As war comes and goes, as houses fall and are rebuilt, a group of people throughout their lives find themselves focused on a simple hearted professor whose biggest trauma seems to be the loss of his cat. 1993's Madadayo (まあだだよ), the final film of Akira Kurosawa, is a gentle and beautiful story of death and compassion.
Based on the life of Hyakken Uchida, a professor and author, Madadayo begins with Uchida's (Tatsuo Matsumura) retirement as a professor of German. His students, who all seem to adore and idolise him, visit him every year. They have an annual party and eventually the students bring their children and grand children. On each occasion, the students together ask him if he is ready, implicitly to die, and he replies, "Madadayo!" or "Not yet!" and drinks an enormous glass of beer in one go.
Why do the students love him so much? Uchida, obviously a respected professional, is also strangely childlike. After he moves into a large new home and hears there are burglars in the neighbourhood, his students are delighted to find he's constructed a special "burglar's entrance" and has left some food out for them. When the house is destroyed by bombing during World War II, Uchida and his wife (Kyoko Kagawa) are forced to live in a tiny shack but he seems to take it all in stride.
The biggest source of tension in the film is the loss of a stray cat named Nora after Uchida and his wife have moved into a new home. The initial scene involving the cat shows that at this late date Kurosawa had lost none of his virtuosity. Like the long opening scene of High and Low, it appears to have been one long take shot with multiple cameras. The cat wanders among a group of the students as they visit Uchida in his home. During this, visitors come to the door--a group of cutthroat property developers--the sort Kurosawa made villains in The Bad Sleep Well or Ikiru--and the owner of the lot next door. This owner, despite not knowing Professor Uchida very well, suddenly finds it unthinkable to sell the property to these men who talk about constructing tall buildings that will block the view from Uchida's garden.
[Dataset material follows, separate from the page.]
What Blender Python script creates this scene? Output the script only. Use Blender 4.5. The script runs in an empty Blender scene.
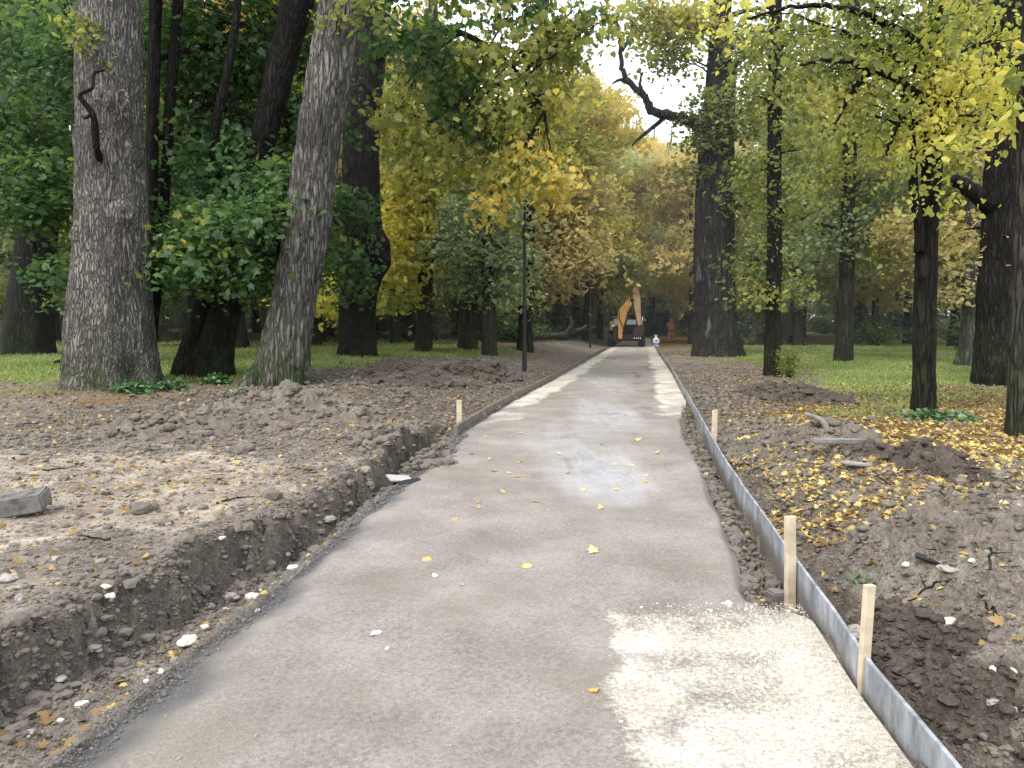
import bpy, bmesh, math, random
import numpy as np
from mathutils import Vector
random.seed(7)
RNG = np.random.default_rng(11)
C = bpy.context.scene.collection

# ------------------------------------------------------------------ camera model of the place
F = 743.0
EYE = 1.6
PITCH = math.atan(62 / F)
CP, SP = math.cos(PITCH), math.sin(PITCH)
def ray(px, py):
    c, v = (px - 512) / F, (384 - py) / F
    return np.array([c, CP + v * SP, v * CP - SP])
def at(px, py, Y):
    d = ray(px, py); t = Y / d[1]
    return np.array([d[0] * t, Y, EYE + d[2] * t])
def flat(px, py, z=0.0):
    d = ray(px, py); t = (z - EYE) / d[2]
    return np.array([d[0] * t, d[1] * t, z])

# ------------------------------------------------------------------ numpy noise
def _hash(ix, iy, iz, seed):
    n = (ix.astype(np.int64) * 374761393 + iy.astype(np.int64) * 668265263 + iz.astype(np.int64) * 2147483647 + seed * 974634777) & 0xFFFFFFFF
    n = ((n ^ (n >> 13)) * 1274126177) & 0xFFFFFFFF
    n = (n ^ (n >> 16)) & 0xFFFFFFFF
    n = (n * 2246822519) & 0xFFFFFFFF
    n = n ^ (n >> 15)
    return (n & 0xFFFFFF) / float(0xFFFFFF)
def vnoise(x, y, z=None, seed=0):
    x = np.asarray(x, float); y = np.asarray(y, float)
    z = np.zeros_like(x) if z is None else np.asarray(z, float)
    x, y, z = np.broadcast_arrays(x, y, z)
    fx, fy, fz = np.floor(x), np.floor(y), np.floor(z)
    u, v, w = x - fx, y - fy, z - fz
    u = u * u * (3 - 2 * u); v = v * v * (3 - 2 * v); w = w * w * (3 - 2 * w)
    r = 0
    for dx in (0, 1):
        for dy in (0, 1):
            for dz in ((0, 1)):
                r = r + _hash(fx + dx, fy + dy, fz + dz, seed) * (u if dx else 1 - u) * (v if dy else 1 - v) * (w if dz else 1 - w)
    return r * 2 - 1
def fbm(x, y, z=None, oct=4, seed=0, gain=0.5):
    a, s, f = 1.0, 0, 1.0
    x = np.asarray(x, float); y = np.asarray(y, float)
    for k in range(oct):
        s = s + a * vnoise(x * f, y * f, None if z is None else np.asarray(z, float) * f, seed + k * 17)
        a *= gain; f *= 2.03
    return s
def sstep(a, b, x):
    t = np.clip((np.asarray(x, float) - a) / (b - a), 0, 1)
    return t * t * (3 - 2 * t)

# ------------------------------------------------------------------ road geometry
def curve(pts, z):
    w = np.array([flat(px, py, z) for px, py in pts])
    w = w[np.argsort(w[:, 1])]
    y, x = w[:, 1], w[:, 0]
    s0 = (x[1] - x[0]) / (y[1] - y[0]); s1 = (x[-1] - x[-3]) / (y[-1] - y[-3])
    y = np.concatenate([[y[0] - 8], y, [y[-1] + 120]]); x = np.concatenate([[x[0] - 8 * s0], x, [x[-1] + 120 * s1]])
    return lambda q: np.interp(q, y, x)
XL = curve([(52, 768), (176, 668), (284, 583), (391, 490), (434, 458), (465, 430), (515, 400), (560, 376), (604, 351)], 0.0)
XK = curve([(960, 768), (872, 665), (796, 560), (745, 490), (705, 425), (684, 388), (672, 368), (660, 352)], 0.16)
_RE = curve([(750, 612), (741, 570), (722, 520), (703, 475), (684, 440), (679, 415), (671, 388), (664, 370)], 0.0)
SC = curve([(-60, 668), (0, 640), (100, 600), (200, 548), (290, 515), (330, 490), (400, 457), (440, 440)], 0.18)
def XR(y):
    y = np.asarray(y, float)
    m = sstep(3.85, 4.2, y) * (1 - sstep(11.5, 15, y))
    return (XK(y) - 0.03) * (1 - m) + np.minimum(_RE(y), XK(y) - 0.03) * m

def height(x, y, detail=True):
    x = np.asarray(x, float); y = np.asarray(y, float)
    xl, xk, xr = XL(y), XK(y), XR(y)
    dl, dk = xl - x, x - xk
    # left bank
    zl = np.interp(y, [0, 8, 15, 22, 30, 60, 120], [.17, .18, .24, .46, .50, .40, .6]) + 0.004 * np.clip(dl - 4, 0, 60)
    n1 = fbm(x * 1.3, y * 1.3, oct=4, seed=3)
    n2 = fbm(x * 5, y * 5, oct=3, seed=9)
    n3 = fbm(x * 18, y * 18, oct=2, seed=21)
    sc = np.maximum(xl - SC(y), 0.3)
    tr = 1 - sstep(9.6, 11.6, y)
    edge = dl - sc + n2 * 0.085 + n1 * 0.10 + n3 * .05
    z_tr = -0.14 * sstep(0.0, 0.28, dl) + (zl + 0.14) * sstep(-0.06, 0.10, edge) - 0.03 * sstep(-.5, 0, edge) * (1 - sstep(0, .05, edge))
    z_fl = 0.02 + (zl - 0.02) * sstep(0.1, 3.0, dl)
    zleft = z_tr * tr + z_fl * (1 - tr)
    # right bank
    zr = np.interp(y, [0, 5, 9, 14, 22, 28, 60, 120], [.22, .22, .16, .08, .08, .15, .02, .3])
    near = 1 - sstep(9, 14, y)
    dip = -0.10 * near * (1 - sstep(0.25, 0.75, dk + n1 * .15))
    zright = 0.04 + (zr - 0.04) * sstep(0.1, 1.3, dk) + dip + 0.05 * near * np.exp(-((dk - 1.2 - n1 * .3) / 0.5) ** 2)
    ztr2 = -0.10 * sstep(0.0, 0.20, x - xr) * (1 - sstep(-.02, .06, dk))
    z = np.where(x < xl, zleft, np.where(x > xk, zright, np.where(x > xr, ztr2, -0.05)))
    if detail:
        soilL = np.where(x < xl, sstep(0.05, .4, dl), 0)
        soilR = np.where(x > xr, 1.0, 0)
        plateau = np.where((x < xl), sstep(.1, .5, edge) * sstep(12.5, 10.5, y) if False else sstep(.1, .5, edge) * (1 - sstep(10.5, 12.5, y)), 0)
        far = 1 - 0.75 * sstep(14, 24, y)
        rough = np.where(x > xk, 1.25 * (1 - .6 * sstep(2.5, 6, dk)) * near + .5, 1.0) * far
        ridge = np.abs(fbm(x * 3.1, y * 3.1, oct=3, seed=40))
        d = n1 * 0.022 + (0.5 - ridge) * 0.055 + n2 * 0.030 + n3 * 0.020
        z = z + d * (soilL + soilR) * rough * (1 - 0.72 * plateau)
    return z
def hit(px, py, lo=1.5, hi=140):
    d = ray(px, py)
    t = np.geomspace(lo, hi, 3000)
    P = d[None] * t[:, None] + np.array([0, 0, EYE])
    h = height(P[:, 0], P[:, 1], True)
    k = np.where(P[:, 2] <= h)[0]
    k = k[0] if len(k) else len(t) - 1
    return P[k]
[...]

All the while, the continuity of the cat wandering about shows clearly that Kurosawa is using a single take. And every shot has the characteristic flattened perspective quality of the telephoto lenses Kurosawa loved to use.
It's only when the cat disappears that Uchida seems to experience deep emotional pain. He does everything trying to find the cat--handing out flyers and putting notices in the newspaper and the viewer can't help being drawn in. Somehow with this story Kurosawa manages to distil the basic sense of compassion between living things to a pure level. When one thinks about a Kurosawa film about death, one is more likely to think of his great 1952 film Ikiru, which is a much more energetic film about fighting and asserting for oneself a meaningful existence in the face of impending death. It's a much younger man's film for this and it stands in contrast to Ozu's great film Tokyo Story released the following year which is an acknowledgement of the inescapably unfair nature of death and how the dead inevitably pass totally from the lives of their loved ones. In his last films, Kursawa's style became more like Ozu or Naruse but the perspective on death in Madadayo is much more hopeful than what Ozu offered.
In a story of a professor loved by his students and their descendants, one is compelled to think of Kurosawa's despair in the 70s when he attempted suicide partly because of the lack of respect and love he felt in Japan from the new generation of filmmakers. Maybe one can never have their emotional needs fully met but by the early 90s Kurosawa seems to have found some consolation in crafting a beautiful fantasy.